[QUOTE=oliver23;736749]I have a MacBook G5 with Intel Core Duo running Mac OS X Leopard. 4 months ago my hard drive died i took it into the local apple authorized reseller (iService Depot) and had the drive replaced. Everything worked great. Now 4 mpnths later my hard drive is not working so great, or perhaps the Operating System (Leopard). My MacBook boots with no issues it will beging running just like it would normaly run. But a message will appear saying the starup disk is full. I know this is not true I have not filled 230 Gigs so i ignore it. But just to be sure i check what disk utility says, and disk utility says it has 196 Gigs left. I decided to check finder (at the bottom of finder it says how much space is left.) Finder at first said there was 22 Gigs left but in a matter of seconds the number changed to 0 Kb then it jumps up to 1,008 Mb (I thought there must be something wrong at this point why would finder keep saying diffrent numbers and I have never seen finder display 1,000 Mb why not just 1 Gb)
You may be misreading Disk Utility. I think it's telling you what your CAPACITY is, not your space remaining. The Finder is telling you that.

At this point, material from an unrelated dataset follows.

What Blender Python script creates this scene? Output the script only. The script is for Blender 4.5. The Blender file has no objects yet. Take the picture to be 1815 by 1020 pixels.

To go from 22GB to 0 to 1GBish left sounds like you have a temp file problem. I could give you a lot of possible ways to address this, but if you want to spare yourself a lot of wasted time and headache, just back up your drive to an external, nuke and pave the boot drive, install a fresh new copy of the system it came with, restore from your backup, then update to the latest version. This should take you an hour or two tops.
You might want to download the free
Grand Perspective and have a look to see what's eating your disk space, but only if you're really curious. The nuke and pave will take care of the problem.
PS. As to "why is it telling me 1,008 MB available instead of 1GB," it's because only advertising people believe that 1000MB=1GB. In reality, it's 1024MB=1GB.